FHFA To Sue Big Banks for Investment Putbacks

The New York Times is reporting that the FHFA, the agency which oversees Fannie Mae and Freddie Mac, is planning on suing twelve major banks today or Tuesday, accusing the banks of “misrepresenting the quality of mortgage securities they assembled and sold at the height of the housing bubble.”

The suits will argue the banks, which assembled the mortgages and marketed them as securities to investors, failed to perform the due diligence required under securities law and missed evidence that borrowers’ incomes were inflated or falsified. When many borrowers were unable to pay their mortgages, the securities backed by the mortgages quickly lost value.

Fannie and Freddie lost more than $30 billion, in part as a result of the deals, losses that were borne mostly by taxpayers.

Until the suit is filed, we won’t know exactly how much money FHFA is seeking to get from the banks. This move is in a similar mold to other efforts to putback loses onto the banks, thereby reducing the liabilities  incurred by Fannie and Freddie. FHFA administrator Ed DeMarco, a holdover from the Bush administration, has pursued this strategy for a while now. The statute of limitations on filing this sort of securitization lawsuit expires this coming Wednesday, so there’s some sense that this is happening now to get any action in under the wire.

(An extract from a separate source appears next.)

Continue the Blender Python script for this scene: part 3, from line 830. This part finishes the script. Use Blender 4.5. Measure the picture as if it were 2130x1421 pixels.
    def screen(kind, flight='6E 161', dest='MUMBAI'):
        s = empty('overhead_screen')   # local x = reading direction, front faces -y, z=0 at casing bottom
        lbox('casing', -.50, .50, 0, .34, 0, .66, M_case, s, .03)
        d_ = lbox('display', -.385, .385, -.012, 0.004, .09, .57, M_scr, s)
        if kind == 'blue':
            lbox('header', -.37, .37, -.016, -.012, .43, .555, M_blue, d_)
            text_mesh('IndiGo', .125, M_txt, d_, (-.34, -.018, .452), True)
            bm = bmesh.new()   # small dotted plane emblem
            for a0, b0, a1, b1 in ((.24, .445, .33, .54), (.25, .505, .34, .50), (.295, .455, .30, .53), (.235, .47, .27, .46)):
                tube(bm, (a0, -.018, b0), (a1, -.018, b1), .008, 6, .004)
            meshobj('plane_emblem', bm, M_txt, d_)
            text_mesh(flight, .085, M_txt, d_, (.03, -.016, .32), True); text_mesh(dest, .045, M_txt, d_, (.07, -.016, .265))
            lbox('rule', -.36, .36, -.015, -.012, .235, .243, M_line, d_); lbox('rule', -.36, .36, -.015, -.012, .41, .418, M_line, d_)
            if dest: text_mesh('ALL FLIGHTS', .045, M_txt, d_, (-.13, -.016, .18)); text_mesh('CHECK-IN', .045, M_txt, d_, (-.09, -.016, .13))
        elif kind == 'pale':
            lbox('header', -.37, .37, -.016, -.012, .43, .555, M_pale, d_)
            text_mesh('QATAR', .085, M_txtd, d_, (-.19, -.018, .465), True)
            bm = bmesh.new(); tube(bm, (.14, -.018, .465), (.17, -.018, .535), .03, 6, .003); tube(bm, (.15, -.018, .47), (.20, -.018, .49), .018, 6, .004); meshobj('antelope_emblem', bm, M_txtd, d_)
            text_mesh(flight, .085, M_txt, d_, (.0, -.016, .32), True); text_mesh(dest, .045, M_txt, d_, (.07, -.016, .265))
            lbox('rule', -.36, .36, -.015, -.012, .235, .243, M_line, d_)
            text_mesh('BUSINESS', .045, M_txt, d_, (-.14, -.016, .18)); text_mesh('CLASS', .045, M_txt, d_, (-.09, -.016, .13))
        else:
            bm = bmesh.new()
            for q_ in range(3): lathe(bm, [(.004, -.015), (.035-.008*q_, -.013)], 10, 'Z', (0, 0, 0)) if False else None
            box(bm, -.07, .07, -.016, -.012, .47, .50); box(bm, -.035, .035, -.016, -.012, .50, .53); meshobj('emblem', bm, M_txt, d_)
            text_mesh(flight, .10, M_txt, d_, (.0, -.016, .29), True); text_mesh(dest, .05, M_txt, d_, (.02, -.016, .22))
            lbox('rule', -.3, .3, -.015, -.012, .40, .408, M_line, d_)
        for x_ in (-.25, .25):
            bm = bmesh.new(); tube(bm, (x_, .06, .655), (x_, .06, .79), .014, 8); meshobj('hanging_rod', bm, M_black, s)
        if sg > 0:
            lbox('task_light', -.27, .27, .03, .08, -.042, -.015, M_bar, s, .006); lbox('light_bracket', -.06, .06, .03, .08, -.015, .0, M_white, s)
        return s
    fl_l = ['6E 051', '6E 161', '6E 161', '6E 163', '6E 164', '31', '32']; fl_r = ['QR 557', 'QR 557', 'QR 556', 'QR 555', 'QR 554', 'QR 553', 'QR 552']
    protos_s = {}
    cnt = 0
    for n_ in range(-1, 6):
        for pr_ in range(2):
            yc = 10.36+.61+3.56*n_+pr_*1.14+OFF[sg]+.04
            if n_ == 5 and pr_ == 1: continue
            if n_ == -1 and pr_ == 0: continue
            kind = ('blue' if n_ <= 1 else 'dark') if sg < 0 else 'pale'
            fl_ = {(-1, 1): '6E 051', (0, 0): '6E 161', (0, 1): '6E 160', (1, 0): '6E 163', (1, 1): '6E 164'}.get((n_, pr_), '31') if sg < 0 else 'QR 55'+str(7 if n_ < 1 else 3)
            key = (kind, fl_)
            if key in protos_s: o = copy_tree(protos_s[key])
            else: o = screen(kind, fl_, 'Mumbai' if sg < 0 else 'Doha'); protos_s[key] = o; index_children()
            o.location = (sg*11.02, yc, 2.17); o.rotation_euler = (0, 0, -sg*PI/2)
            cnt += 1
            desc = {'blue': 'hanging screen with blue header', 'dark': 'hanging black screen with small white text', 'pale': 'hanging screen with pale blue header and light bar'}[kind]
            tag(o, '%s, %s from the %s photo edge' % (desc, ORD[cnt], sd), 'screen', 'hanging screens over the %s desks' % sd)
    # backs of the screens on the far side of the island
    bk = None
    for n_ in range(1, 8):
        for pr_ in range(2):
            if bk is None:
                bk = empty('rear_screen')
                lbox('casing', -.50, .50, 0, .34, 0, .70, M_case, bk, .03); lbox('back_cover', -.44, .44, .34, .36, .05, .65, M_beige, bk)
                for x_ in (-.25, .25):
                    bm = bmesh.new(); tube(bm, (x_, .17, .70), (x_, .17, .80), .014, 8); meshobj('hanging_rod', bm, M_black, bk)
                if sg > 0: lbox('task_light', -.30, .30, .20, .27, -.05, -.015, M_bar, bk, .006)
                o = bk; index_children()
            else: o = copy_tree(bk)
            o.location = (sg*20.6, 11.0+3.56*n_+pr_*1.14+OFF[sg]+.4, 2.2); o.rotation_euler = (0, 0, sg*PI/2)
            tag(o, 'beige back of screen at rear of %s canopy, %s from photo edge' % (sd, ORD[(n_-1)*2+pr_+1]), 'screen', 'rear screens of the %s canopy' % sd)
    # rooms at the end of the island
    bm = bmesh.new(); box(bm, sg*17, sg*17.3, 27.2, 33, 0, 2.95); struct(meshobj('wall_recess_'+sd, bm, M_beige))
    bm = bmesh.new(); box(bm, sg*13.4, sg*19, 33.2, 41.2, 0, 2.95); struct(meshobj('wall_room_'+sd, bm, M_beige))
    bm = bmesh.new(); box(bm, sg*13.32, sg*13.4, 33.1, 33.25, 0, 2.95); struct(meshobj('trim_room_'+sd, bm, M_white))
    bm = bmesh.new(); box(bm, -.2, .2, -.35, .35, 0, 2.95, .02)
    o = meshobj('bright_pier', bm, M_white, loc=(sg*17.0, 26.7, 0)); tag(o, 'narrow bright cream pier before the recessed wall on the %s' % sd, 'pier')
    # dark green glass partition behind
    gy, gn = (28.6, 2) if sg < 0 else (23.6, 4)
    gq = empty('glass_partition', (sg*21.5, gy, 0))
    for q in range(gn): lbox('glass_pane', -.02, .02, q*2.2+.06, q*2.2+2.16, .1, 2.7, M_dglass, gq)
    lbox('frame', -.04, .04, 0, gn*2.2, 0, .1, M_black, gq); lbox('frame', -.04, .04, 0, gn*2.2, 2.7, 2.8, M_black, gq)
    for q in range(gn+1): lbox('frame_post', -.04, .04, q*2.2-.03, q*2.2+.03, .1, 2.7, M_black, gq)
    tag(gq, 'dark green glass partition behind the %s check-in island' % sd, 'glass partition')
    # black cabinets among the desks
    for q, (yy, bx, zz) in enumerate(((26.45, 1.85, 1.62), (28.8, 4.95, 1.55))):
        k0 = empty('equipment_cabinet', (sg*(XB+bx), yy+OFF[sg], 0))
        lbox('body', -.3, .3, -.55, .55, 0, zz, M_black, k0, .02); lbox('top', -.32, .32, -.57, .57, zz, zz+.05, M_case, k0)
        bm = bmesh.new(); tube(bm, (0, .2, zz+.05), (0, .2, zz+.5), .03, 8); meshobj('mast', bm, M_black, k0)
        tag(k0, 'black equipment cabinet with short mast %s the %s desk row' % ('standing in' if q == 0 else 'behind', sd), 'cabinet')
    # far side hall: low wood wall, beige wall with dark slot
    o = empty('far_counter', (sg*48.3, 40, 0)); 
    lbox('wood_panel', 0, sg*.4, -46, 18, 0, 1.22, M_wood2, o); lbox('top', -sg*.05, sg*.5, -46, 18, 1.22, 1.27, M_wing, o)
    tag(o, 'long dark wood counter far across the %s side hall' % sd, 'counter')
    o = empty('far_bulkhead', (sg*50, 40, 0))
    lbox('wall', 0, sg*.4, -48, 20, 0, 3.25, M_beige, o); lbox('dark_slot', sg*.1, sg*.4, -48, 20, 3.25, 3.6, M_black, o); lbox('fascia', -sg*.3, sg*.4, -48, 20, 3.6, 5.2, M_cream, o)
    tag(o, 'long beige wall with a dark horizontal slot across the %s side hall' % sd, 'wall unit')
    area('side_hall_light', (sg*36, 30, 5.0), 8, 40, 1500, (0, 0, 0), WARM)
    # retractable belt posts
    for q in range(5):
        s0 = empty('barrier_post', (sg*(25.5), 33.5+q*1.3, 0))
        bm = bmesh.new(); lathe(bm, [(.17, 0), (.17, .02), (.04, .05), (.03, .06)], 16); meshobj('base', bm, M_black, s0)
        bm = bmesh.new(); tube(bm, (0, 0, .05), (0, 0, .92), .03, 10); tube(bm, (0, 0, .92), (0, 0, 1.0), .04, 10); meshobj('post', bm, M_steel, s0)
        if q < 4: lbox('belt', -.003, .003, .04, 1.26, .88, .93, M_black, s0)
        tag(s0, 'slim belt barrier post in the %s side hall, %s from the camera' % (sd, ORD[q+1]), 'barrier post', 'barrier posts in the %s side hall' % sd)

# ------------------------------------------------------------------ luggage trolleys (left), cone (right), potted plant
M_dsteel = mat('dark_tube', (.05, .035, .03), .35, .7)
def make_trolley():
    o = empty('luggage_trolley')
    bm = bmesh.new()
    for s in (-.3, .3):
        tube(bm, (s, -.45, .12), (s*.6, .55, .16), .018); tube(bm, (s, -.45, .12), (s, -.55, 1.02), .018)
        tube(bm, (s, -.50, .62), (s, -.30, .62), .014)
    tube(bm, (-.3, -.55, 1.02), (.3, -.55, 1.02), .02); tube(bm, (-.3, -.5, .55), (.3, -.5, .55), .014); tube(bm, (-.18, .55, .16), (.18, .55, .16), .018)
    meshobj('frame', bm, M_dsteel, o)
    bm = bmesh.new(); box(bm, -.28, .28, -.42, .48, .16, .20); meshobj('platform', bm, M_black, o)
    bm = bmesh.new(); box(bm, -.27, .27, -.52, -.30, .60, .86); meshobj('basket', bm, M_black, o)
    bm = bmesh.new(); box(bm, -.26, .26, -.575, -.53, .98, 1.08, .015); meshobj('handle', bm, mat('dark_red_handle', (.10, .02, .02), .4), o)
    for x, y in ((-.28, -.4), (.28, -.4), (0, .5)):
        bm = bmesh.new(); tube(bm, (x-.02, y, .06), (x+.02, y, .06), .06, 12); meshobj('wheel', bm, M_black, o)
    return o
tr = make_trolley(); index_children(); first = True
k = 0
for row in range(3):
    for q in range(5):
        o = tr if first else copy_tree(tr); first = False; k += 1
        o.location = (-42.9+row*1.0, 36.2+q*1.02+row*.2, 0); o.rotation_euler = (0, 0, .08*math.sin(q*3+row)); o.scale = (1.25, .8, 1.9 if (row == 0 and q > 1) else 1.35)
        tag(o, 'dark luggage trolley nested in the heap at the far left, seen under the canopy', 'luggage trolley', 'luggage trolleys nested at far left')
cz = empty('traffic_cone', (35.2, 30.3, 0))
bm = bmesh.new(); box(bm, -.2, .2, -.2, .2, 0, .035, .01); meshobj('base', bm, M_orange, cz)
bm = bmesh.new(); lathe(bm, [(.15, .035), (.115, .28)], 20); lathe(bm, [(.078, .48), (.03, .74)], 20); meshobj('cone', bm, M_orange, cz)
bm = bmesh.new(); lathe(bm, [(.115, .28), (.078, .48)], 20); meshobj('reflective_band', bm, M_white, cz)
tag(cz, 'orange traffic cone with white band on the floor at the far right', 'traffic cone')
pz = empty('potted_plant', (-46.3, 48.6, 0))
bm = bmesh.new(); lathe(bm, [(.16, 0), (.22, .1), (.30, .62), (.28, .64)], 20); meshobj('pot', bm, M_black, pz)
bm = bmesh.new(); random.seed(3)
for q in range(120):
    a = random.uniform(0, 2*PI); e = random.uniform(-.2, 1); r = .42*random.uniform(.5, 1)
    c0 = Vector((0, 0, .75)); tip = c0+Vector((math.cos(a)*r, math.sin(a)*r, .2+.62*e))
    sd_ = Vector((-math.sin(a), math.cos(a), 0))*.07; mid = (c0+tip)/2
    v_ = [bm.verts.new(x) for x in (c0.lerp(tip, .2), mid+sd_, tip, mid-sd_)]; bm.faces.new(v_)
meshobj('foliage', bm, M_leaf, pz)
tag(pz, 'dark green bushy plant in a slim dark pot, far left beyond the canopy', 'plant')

The banks and their surrogates are trotting out the idea that Fannie and Freddie are sophisticated investors, who should have been able to tell that things Standard & Poors rated as AAA were not in fact anywhere near AAA quality investments.  I’m not clear how well the, “They should have known we were peddling junk and were just paying ratings agencies to say it wasn’t” defense will play out in court. The problems with securitization go far beyond what the Times describes, with many of these securities put together while the underlying loans were already delinquent, in foreclosure, in bankruptcy or already owned by the banks. Hopefully FHFA comes out with big numbers in their lawsuit that adequately reflect the scale of the securities fraud committed by these banks and seek restoration, as well as punishment, for this fraud.